You never know how they're going to take it. You almost always have to be prepared for the worst. Can you handle the worst? Then come out.

If you can't handle the worst, then delay coming out.

What about coming out to siblings 1st and taking their advice?
 
If you can trust them and want to burden them with that, sure.
 
I think he means, letting your siblings know, and not your parents puts pressure on them to keep the secret for you and puts them in the closet too.

I hope that made sense.
 
So, you mean it is bad to come out to your siblings first? that you should CO to all of your family at once?
Yet, they can be more open-minded and care less. In my case, I've just seen that on of my sister's friend on facebook is listed as in a relationship with another guy.
 
So, you mean it is bad to come out to your siblings first? that you should CO to all of your family at once?
Yet, they can be more open-minded and care less.

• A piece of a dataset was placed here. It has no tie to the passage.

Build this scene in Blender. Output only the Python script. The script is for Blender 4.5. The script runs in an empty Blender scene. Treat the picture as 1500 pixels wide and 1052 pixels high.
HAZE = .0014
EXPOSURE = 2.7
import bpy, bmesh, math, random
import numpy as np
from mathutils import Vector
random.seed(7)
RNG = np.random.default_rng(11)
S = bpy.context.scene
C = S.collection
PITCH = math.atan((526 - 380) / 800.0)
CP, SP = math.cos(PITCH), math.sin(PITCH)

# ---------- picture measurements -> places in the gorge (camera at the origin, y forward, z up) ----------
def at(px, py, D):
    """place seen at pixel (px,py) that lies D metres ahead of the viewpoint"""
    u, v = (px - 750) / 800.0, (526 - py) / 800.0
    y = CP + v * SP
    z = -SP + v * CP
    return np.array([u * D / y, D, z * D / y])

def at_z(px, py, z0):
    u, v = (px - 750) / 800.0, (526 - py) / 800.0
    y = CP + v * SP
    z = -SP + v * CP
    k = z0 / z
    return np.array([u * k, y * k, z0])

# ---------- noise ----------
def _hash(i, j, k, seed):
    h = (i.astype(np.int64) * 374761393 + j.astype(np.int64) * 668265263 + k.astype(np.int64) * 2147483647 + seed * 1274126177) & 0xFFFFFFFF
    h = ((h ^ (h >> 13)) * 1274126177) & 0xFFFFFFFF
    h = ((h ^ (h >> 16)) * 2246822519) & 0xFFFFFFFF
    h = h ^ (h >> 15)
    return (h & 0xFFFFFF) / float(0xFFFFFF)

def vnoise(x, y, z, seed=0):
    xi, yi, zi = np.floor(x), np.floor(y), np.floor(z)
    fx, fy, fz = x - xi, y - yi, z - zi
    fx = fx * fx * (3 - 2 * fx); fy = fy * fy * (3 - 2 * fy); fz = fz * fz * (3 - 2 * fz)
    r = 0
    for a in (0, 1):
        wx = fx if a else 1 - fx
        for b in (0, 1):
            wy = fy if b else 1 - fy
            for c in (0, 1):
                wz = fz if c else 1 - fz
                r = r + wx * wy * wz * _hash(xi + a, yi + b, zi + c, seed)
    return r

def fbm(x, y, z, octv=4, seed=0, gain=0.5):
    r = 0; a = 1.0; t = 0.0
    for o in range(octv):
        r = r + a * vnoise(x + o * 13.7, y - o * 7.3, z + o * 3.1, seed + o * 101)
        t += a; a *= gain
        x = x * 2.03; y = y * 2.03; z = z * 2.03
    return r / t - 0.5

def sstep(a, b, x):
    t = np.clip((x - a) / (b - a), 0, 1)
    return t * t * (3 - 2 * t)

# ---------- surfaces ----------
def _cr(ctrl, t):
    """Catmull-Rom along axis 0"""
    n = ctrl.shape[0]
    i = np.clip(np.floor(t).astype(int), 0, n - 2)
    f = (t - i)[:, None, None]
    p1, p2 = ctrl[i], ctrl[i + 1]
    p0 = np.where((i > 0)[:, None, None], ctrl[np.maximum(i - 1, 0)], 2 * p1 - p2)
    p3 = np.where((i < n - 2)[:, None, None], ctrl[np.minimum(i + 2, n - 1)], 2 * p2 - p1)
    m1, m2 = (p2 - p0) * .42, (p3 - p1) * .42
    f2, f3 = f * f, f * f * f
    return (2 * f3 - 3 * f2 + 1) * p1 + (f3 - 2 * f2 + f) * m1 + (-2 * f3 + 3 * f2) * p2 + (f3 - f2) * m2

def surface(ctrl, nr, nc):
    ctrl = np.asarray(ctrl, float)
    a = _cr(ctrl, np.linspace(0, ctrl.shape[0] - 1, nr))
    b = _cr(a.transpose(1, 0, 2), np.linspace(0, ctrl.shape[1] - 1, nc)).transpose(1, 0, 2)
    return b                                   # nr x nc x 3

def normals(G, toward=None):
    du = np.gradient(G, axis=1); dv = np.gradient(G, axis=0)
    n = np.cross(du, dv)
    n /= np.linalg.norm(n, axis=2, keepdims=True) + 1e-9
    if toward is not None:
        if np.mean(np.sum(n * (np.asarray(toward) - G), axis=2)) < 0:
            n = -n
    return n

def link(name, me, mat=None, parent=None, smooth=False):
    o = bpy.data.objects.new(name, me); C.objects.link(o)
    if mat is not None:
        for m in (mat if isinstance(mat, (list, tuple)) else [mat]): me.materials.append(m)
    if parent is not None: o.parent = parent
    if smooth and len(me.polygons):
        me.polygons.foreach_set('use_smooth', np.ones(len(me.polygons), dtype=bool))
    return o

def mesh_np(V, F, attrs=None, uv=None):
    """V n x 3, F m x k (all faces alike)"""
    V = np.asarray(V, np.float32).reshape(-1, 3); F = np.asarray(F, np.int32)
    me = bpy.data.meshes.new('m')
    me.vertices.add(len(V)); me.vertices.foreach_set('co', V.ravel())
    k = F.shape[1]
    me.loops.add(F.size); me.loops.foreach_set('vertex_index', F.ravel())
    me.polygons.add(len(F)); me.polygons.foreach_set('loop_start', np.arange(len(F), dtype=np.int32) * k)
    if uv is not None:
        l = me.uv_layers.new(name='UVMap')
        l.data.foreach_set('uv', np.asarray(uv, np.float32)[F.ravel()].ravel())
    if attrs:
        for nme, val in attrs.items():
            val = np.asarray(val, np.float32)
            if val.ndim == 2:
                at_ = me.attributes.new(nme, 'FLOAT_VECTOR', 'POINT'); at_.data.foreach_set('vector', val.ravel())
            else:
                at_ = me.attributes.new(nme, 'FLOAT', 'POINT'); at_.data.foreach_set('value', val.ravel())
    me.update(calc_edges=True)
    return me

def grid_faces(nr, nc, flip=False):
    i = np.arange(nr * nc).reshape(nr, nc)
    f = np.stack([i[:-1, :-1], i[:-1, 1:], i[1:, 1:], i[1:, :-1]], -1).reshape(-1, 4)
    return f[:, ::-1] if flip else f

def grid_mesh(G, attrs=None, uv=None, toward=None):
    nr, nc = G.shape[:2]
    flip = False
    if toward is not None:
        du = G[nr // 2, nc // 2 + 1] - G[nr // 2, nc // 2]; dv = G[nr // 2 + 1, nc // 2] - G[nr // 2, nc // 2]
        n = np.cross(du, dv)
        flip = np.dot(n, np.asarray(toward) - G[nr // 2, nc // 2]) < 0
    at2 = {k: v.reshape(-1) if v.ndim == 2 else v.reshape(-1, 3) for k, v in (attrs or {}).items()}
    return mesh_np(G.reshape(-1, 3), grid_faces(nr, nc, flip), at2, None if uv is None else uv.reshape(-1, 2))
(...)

In my case, I've just seen that on of my sister's friend on facebook is listed as in a relationship with another guy.

I don't know if I would use the word "bad". I just think of it as possibly putting your siblings in an awkward position if your parents asked them if you were dating or something like that.

I would think as long as your siblings seem to be gay-friendly, it's not that bad of a first step, as long as you come out to your parents at some point after. If it means that your siblings are the only ones that know for years, then yes, I would think of it as unfair to your siblings. If we are talking a few months to a year, I think that's understandable.
 
I don't know if I would use the word "bad". I just think of it as possibly putting your siblings in an awkward position if your parents asked them if you were dating or something like that.

I would think as long as your siblings seem to be gay-friendly, it's not that bad of a first step, as long as you come out to your parents at some point after. If it means that your siblings are the only ones that know for years, then yes, I would think of it as unfair to your siblings. If we are talking a few months to a year, I think that's understandable.

Should I wait for independence before coming out to siblings though?